5 Oct 2011 — 10:42am
Also, are you looking at a monitor or at a printout?
And, are you sure Verlag is the right typeface for a long document?
16 Oct 2011 — 3:52pm
@Don: Just by sight
@Richard0: Monitor, but why would a pdf be different than a printout? Also, what would be the downside of using verlag for a long document? Its not a book, just about 8 pages.
Thanks
16 Oct 2011 — 4:11pm
why would a pdf be different than a printout?
Because rendering of typefaces on screen is bound to the physical resolution of monitors (among other things). So the difference in heights you’re noticing could well be a rendering problem.
16 Oct 2011 — 7:59pm
I am not sure if you are aware of it or if this applies to your case, but you may want to read this from H&FJ website:
“Our end-user font licenses allow only the production of Workflow PDFs, not Public PDFs.
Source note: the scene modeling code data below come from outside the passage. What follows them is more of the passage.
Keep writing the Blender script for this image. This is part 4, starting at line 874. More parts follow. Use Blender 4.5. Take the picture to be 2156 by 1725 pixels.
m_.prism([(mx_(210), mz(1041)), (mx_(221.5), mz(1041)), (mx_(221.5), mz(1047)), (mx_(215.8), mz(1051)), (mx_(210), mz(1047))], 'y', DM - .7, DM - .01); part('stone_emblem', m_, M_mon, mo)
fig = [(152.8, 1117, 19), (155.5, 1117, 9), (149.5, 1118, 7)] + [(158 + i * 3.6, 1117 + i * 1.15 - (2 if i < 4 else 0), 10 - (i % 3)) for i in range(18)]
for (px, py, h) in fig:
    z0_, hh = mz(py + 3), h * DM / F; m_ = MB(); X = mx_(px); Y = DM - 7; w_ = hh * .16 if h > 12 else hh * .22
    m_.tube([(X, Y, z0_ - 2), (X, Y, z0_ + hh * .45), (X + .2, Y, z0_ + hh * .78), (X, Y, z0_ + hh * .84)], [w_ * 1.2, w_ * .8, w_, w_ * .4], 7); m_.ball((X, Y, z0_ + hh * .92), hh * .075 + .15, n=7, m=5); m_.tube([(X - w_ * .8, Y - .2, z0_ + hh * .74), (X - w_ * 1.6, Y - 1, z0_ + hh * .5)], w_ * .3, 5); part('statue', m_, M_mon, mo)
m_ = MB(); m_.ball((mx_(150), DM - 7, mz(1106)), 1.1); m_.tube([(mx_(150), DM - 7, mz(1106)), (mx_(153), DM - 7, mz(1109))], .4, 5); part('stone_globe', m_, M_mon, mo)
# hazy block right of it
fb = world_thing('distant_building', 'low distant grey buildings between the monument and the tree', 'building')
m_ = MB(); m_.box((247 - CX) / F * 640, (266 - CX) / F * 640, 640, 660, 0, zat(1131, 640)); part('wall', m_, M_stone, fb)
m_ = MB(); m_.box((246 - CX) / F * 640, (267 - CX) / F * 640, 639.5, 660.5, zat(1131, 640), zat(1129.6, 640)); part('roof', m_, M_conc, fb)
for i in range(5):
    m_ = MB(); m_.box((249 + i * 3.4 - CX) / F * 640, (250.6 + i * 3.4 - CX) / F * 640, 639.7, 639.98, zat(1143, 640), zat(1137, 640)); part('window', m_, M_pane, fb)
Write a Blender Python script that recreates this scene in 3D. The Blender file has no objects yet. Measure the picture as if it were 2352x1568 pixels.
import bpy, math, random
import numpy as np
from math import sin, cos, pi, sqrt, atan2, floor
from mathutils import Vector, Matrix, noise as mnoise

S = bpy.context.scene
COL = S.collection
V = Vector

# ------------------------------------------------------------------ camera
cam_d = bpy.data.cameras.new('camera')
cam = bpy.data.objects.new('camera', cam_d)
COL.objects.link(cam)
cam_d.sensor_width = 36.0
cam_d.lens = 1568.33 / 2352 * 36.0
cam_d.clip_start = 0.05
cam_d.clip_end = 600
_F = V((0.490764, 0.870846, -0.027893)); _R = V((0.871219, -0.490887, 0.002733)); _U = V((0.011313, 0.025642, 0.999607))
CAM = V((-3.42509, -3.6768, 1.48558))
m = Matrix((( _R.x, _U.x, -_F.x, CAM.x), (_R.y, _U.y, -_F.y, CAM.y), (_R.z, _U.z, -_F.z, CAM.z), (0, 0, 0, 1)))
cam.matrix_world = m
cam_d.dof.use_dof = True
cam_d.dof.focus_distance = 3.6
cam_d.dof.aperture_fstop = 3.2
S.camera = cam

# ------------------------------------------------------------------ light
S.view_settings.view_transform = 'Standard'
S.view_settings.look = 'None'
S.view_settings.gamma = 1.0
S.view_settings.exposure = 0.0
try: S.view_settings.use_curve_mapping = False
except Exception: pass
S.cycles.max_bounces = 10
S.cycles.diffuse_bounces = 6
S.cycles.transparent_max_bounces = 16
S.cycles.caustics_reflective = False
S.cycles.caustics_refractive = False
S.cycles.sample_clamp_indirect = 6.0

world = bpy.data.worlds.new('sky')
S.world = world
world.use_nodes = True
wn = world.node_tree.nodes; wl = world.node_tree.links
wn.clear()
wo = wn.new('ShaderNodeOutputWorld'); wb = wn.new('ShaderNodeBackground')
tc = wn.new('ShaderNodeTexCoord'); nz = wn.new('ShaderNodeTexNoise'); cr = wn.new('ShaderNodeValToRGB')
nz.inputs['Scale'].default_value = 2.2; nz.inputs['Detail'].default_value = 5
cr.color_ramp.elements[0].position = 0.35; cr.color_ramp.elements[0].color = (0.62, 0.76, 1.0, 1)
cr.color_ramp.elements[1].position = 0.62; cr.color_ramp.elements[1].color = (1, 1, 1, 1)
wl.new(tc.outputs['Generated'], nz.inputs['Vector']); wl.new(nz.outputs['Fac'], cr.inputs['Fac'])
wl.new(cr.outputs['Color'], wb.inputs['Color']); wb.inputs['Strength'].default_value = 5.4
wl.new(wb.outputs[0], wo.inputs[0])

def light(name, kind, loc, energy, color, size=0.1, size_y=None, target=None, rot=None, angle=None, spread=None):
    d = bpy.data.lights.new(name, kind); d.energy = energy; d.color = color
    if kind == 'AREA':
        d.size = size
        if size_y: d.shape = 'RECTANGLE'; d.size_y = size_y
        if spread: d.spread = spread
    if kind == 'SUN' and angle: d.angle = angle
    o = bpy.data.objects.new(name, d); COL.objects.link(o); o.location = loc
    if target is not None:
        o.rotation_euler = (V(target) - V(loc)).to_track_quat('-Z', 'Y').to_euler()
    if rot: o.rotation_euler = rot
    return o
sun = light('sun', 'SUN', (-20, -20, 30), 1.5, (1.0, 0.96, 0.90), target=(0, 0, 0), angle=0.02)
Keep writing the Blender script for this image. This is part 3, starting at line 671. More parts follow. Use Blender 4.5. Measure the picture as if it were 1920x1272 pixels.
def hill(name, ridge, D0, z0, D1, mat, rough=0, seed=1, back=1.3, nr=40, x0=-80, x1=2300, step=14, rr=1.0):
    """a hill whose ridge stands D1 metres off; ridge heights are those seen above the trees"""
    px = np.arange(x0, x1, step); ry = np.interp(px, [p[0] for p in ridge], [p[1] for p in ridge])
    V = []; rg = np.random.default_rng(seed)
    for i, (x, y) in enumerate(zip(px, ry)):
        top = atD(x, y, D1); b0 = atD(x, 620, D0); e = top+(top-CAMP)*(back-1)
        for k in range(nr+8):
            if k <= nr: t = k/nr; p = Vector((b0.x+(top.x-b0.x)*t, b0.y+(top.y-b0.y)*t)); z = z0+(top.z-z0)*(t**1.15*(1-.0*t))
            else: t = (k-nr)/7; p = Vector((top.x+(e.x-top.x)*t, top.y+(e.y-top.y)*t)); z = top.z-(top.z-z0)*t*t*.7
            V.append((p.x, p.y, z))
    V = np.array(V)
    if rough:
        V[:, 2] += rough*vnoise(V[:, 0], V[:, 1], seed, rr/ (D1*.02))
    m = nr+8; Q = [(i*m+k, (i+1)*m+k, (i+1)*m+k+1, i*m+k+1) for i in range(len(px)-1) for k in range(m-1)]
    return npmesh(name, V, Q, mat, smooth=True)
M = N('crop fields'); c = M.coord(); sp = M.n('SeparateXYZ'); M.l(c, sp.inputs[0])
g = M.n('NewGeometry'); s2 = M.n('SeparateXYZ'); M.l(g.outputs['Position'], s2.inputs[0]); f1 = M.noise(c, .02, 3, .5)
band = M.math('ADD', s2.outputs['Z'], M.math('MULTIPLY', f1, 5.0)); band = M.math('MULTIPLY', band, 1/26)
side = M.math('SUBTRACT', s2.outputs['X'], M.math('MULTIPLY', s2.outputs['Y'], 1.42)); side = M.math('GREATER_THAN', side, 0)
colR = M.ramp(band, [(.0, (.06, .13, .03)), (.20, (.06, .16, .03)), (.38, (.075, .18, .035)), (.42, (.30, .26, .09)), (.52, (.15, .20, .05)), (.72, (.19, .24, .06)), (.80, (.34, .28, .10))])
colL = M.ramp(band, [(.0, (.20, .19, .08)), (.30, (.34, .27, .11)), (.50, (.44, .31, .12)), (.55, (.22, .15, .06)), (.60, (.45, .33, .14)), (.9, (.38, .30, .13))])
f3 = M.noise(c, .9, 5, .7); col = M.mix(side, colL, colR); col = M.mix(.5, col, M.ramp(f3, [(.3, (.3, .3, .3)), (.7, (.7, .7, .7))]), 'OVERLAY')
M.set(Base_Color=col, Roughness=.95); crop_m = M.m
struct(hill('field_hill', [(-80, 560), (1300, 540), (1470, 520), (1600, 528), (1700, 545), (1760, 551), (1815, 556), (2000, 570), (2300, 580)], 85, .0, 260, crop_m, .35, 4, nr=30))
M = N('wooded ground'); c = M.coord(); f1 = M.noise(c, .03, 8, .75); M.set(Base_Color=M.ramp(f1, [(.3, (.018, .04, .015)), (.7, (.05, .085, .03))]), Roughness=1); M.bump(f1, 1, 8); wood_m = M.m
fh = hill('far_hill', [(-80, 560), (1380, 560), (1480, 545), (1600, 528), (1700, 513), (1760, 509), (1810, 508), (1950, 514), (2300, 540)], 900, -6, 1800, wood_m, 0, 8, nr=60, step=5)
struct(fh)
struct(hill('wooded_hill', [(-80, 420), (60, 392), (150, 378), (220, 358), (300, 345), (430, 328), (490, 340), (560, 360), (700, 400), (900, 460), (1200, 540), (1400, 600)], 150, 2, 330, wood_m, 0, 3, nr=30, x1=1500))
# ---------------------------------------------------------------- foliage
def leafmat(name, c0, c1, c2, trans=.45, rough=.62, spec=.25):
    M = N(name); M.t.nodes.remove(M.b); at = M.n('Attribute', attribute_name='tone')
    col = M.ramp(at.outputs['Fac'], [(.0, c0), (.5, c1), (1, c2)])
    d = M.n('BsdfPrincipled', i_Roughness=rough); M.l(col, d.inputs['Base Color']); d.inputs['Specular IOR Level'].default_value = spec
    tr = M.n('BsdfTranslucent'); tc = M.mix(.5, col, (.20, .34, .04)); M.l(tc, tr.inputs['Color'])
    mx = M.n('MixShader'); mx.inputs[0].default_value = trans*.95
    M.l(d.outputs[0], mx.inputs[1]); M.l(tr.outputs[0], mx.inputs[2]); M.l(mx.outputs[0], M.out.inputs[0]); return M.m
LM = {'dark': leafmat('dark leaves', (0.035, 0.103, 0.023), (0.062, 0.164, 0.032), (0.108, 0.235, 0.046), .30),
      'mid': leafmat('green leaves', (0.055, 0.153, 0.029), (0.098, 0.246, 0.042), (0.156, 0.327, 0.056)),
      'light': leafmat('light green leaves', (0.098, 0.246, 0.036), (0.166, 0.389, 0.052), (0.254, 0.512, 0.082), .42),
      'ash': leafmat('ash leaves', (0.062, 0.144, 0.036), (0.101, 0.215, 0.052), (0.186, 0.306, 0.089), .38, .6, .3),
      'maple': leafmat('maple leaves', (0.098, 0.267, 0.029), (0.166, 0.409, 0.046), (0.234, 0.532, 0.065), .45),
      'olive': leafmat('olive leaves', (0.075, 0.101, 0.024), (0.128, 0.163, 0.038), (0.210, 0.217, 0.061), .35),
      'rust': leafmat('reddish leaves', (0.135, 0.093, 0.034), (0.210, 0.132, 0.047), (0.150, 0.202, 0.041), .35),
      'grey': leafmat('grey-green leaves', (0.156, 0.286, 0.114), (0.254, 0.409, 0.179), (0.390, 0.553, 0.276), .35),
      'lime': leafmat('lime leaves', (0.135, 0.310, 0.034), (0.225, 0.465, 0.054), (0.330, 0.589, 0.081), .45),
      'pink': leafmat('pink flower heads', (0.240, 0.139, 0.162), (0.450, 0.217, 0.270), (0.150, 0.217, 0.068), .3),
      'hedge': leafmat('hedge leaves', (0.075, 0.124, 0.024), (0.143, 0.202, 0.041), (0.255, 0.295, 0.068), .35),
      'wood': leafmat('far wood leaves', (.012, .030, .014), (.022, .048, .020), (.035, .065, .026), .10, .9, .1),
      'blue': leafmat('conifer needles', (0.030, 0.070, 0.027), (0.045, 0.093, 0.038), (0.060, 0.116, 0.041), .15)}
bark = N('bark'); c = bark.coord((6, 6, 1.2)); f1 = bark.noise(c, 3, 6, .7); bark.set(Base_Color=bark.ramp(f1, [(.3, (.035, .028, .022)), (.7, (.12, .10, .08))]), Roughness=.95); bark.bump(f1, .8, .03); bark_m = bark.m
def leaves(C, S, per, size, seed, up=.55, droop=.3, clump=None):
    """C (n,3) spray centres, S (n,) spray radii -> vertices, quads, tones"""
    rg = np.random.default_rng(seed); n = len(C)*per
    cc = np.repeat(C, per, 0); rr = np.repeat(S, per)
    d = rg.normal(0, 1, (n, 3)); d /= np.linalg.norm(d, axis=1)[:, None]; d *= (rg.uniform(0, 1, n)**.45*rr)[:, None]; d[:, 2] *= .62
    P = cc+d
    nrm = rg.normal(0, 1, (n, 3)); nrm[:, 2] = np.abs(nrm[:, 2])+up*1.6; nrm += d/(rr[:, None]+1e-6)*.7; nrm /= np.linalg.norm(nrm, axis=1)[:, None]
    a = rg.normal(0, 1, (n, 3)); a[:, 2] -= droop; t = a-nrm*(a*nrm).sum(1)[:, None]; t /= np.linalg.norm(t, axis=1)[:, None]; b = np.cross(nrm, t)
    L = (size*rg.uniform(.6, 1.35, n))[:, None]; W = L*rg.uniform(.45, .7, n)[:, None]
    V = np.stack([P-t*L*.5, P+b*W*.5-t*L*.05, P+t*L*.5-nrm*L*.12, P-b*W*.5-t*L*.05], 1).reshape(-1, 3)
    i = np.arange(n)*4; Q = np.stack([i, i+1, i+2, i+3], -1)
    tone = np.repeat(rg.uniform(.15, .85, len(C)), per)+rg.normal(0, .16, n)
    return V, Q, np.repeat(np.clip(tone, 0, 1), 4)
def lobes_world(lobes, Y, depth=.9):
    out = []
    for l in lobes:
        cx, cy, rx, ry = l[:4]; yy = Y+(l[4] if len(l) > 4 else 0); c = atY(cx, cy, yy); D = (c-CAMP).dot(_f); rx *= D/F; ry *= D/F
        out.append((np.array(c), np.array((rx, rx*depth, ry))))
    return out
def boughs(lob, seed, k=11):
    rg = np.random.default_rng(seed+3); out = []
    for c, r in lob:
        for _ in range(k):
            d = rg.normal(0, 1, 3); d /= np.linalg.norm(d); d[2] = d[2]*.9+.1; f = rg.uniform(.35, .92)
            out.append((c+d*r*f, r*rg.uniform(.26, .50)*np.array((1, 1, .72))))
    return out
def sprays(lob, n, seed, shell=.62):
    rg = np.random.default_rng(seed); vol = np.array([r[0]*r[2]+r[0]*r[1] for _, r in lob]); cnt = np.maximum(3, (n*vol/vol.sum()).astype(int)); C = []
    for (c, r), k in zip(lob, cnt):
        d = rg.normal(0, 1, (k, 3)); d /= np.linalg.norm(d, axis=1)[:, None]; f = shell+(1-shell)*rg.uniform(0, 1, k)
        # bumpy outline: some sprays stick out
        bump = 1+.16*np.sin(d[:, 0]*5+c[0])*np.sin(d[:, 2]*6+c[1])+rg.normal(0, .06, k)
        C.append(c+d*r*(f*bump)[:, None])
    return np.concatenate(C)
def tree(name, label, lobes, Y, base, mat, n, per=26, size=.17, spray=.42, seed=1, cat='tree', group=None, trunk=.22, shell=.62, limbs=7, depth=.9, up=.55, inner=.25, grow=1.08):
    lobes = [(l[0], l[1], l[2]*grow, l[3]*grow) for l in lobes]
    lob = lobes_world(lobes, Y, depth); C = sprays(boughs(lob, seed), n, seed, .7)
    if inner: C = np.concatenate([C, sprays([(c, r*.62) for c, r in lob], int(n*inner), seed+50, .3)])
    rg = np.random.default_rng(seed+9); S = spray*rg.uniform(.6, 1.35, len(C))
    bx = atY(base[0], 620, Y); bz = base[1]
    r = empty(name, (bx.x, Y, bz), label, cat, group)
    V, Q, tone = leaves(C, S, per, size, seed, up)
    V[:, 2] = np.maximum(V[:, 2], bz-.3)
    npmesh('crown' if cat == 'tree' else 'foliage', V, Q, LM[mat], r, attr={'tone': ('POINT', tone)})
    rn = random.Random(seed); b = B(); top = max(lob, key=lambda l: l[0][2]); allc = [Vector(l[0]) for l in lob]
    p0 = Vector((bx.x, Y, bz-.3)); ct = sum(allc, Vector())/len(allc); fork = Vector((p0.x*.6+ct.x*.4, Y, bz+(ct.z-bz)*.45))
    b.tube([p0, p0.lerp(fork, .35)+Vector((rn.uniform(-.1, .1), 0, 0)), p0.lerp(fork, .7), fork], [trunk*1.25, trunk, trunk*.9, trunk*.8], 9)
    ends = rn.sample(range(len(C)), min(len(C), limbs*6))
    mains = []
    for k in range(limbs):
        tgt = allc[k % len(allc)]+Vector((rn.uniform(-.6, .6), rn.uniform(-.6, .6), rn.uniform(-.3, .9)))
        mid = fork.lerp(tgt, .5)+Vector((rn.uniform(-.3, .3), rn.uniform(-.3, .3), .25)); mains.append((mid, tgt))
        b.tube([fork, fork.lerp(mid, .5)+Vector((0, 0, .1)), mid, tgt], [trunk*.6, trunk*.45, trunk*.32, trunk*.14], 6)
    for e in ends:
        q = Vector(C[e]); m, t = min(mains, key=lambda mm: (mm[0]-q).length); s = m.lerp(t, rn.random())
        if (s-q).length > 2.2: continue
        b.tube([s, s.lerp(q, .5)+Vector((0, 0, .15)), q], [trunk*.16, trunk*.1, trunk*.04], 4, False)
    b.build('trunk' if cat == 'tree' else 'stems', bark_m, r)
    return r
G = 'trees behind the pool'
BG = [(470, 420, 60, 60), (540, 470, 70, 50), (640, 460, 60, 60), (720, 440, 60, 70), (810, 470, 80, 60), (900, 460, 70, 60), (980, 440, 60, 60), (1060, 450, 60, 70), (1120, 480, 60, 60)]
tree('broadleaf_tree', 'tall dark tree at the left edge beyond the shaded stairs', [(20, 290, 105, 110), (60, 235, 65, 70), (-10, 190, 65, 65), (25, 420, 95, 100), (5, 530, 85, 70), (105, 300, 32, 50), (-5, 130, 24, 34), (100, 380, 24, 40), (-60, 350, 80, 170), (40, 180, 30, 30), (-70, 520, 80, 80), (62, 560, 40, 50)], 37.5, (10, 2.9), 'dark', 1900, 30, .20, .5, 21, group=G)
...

For organizations that need to circulate PDFs more widely, we offer an Embedding License as a supplemental product.”
http://www.typography.com/ask/faq.php?faqID=16#Faq_16
“Once converted to outlines in a drawing program, you can alter the shapes of letterforms (for example, in producing a logo.) But you may not alter the data contained within the fonts themselves, or use this data to produce new fonts.”